Sasol’s plant in Secunda. Picture: SOWETAN
Sasol’s plant in Secunda. Picture: SOWETAN

PETROCHEMICAL giant Sasol said on Thursday its profit for the six months to December would decline by almost a third, making it the latest to be hit by decade-low oil prices.

Headline earnings would drop by between R7.36 per share and R8.96 when it reports interim results in March. That is down from R32 a share in the same period last year.

Oil has slid steadily for more than a year and hit new depths since the start of this year.

On Thursday, however, the price of Brent crude oil — an international benchmark — jumped as much as 8% to $35.13 a barrel, after Russia’s energy minister, Alexander Novak, said Saudi Arabia — the largest producer of the fuel — proposed a 5% production cut by the Organisation of the Petroleum Exporting Countries (Opec).

Saudi Arabia has the most influential vote in the cartel of 13 nations that supplies about 40% of the world’s oil needs. Sasol’s shares climbed as much as 7.2% after Mr Novak’s comments, before closing 4.6% higher at R425.

The price of oil had dropped more than 70% since July 2014, said Opec secretary-general Abdalla el-Badri on Monday. "The pain of this readjustment is being felt across the industry," said Mr Badri, according to the Opec website. "These are tough times."

In that period, Sasol’s shares have fallen from an all-time high of R653 to hit a low of R354 last week as the oil price fell below $27 per barrel.

The company relies on the oil market price for the vehicle fuel it produces from natural gas and coal, among other chemicals. The company’s basket of chemicals had declined 23% compared to a year earlier, Sasol said.

Its business had been "negatively impacted by challenging and highly volatile global markets, marked by a steep decline in global oil and commodity chemical prices, partly offset by a weaker rand exchange rate", Sasol said.

However, the rand weakened an average 24% in the comparable period, to R13.62 to the dollar by the end of last month, helping to offset the lower oil and chemicals prices. It has since weakened sharply to R16.14, continuing to cushion the company against the low oil price.

A large part of Sasol’s inputs such as coal are denominated in rand, but it sells the end product at oil market prices that are in dollars.

Sasol has commenced a cost-cutting exercise through which it aims to save R4.3bn by the end of this financial year.

On Thursday, the company said the programme "continues to progress very well, and we are on track to exceed our sustainable cost-savings target for the current financial year".

Cutting oil production will help suck up the excess supply that Opec has been counting on to choke most of the US’s high-cost shale oil producers that turned the world’s largest oil consumer into an energy self-reliant economy for the past four years.

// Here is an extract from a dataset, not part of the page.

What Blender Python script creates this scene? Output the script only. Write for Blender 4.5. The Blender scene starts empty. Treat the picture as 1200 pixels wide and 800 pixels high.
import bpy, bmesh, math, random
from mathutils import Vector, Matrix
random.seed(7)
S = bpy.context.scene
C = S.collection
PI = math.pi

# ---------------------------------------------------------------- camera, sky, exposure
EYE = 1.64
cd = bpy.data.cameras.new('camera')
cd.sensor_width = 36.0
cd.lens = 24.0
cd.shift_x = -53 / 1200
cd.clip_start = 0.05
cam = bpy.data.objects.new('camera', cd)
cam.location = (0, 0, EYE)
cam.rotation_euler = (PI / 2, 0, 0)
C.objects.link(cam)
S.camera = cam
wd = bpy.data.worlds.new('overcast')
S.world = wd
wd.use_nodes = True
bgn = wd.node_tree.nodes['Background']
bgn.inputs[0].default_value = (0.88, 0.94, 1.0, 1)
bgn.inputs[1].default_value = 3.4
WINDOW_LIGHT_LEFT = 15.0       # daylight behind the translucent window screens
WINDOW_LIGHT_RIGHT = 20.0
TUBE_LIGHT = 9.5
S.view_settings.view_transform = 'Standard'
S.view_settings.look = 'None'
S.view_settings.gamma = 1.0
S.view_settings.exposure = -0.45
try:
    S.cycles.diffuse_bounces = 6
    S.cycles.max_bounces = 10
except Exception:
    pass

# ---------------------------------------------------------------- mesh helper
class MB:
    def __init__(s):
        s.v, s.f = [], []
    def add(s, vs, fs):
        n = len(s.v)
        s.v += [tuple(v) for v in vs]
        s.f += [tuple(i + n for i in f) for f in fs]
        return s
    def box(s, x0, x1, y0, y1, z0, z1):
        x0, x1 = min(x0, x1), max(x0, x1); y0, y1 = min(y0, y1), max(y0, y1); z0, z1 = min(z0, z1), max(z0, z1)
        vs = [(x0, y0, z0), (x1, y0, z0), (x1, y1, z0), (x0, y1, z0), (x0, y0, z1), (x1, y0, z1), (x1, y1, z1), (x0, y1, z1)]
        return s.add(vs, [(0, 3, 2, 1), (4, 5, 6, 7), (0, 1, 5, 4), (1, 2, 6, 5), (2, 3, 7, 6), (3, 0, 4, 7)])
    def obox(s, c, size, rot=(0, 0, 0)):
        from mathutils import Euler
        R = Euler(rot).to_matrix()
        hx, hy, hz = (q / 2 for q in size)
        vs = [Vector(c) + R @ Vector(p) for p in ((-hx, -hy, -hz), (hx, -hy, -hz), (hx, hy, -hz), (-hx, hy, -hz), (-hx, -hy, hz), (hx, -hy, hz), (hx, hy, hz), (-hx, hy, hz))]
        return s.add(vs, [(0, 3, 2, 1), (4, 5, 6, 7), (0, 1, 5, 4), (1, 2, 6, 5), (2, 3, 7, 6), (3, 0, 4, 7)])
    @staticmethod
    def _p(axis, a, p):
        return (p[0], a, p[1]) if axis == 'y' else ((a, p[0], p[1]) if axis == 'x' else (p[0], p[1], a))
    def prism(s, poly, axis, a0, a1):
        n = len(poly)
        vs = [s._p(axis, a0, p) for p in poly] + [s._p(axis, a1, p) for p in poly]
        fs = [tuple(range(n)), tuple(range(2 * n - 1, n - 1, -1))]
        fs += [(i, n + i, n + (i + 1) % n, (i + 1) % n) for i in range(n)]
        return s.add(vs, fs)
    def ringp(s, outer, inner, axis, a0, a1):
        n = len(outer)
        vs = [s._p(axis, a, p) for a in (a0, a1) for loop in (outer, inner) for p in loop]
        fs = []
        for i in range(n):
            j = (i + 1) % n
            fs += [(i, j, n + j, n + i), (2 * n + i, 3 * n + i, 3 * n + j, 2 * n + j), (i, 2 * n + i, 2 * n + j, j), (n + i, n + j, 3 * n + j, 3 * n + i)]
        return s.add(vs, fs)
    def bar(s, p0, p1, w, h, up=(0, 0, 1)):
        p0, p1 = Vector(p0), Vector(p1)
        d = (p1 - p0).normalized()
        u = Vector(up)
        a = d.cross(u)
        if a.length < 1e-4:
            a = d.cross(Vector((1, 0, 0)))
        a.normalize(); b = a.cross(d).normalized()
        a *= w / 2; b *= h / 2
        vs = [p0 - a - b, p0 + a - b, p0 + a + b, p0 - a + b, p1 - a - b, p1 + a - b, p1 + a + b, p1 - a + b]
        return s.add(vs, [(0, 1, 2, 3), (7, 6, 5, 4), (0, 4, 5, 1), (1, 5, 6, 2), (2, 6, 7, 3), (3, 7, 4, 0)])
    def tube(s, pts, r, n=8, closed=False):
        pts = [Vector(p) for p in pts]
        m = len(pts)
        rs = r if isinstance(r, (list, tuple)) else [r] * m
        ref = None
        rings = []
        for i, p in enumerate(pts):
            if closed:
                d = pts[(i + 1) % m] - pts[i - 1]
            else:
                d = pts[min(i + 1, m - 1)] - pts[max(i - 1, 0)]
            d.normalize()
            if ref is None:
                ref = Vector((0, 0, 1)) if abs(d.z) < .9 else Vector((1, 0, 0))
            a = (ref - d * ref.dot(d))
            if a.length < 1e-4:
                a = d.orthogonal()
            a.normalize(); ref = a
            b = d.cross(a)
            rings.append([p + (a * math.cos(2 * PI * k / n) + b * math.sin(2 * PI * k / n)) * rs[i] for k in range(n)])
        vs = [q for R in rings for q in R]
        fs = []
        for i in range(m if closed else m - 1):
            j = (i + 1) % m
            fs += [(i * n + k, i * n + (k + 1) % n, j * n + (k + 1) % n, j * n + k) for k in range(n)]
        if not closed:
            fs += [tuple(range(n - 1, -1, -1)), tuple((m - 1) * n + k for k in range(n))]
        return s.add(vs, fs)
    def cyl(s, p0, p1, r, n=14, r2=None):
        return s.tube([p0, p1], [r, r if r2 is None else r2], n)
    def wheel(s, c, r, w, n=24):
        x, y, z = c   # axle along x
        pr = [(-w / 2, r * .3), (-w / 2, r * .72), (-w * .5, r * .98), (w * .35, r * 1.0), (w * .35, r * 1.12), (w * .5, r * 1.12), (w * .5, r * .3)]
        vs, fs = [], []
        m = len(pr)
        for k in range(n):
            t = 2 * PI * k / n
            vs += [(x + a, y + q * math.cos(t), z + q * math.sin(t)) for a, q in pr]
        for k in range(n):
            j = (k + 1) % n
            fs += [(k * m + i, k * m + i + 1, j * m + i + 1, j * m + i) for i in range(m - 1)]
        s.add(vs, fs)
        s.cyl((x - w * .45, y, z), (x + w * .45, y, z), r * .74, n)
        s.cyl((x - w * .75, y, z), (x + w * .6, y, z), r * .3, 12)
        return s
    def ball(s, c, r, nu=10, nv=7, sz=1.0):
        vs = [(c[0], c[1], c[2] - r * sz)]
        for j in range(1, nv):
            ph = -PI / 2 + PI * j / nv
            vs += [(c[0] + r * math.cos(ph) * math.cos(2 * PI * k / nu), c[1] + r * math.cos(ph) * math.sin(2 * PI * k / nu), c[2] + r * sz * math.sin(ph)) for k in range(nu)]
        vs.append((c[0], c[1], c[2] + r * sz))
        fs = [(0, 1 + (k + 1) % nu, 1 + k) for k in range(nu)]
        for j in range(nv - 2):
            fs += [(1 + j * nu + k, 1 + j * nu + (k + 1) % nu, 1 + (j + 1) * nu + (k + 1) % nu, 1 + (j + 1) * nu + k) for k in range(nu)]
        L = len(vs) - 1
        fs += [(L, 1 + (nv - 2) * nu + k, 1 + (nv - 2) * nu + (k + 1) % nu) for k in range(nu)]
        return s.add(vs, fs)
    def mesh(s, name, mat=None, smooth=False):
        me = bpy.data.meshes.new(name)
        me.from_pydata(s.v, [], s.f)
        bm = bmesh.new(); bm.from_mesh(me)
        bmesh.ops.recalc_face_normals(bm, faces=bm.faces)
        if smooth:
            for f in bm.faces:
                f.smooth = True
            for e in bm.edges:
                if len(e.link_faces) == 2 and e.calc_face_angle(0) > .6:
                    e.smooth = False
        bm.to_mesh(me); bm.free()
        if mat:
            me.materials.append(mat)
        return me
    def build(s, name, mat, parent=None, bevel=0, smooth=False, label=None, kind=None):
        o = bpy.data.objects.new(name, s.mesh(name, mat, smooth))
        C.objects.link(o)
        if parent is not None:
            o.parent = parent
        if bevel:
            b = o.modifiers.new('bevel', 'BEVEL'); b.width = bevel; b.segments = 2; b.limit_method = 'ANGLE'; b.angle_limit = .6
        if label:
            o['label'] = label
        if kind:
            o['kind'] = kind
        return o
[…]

Producers such as Saudi Arabia, Nigeria and Russia can sustain the lowest oil prices, as their abundant resources do not require the expensive technology that producers in the US need to extract the fuel from deep in the ground. Many energy companies including BP, have already announced hefty job cuts as a result of the low oil prices.

The governments of the major oil-producing countries have had to cut their expenditure plans, as economic growth has faltered with the decline in oil prices. Nigeria, Equatorial Guinea and Angola, Africa’s major producers, have also had to revise their budgets downwards.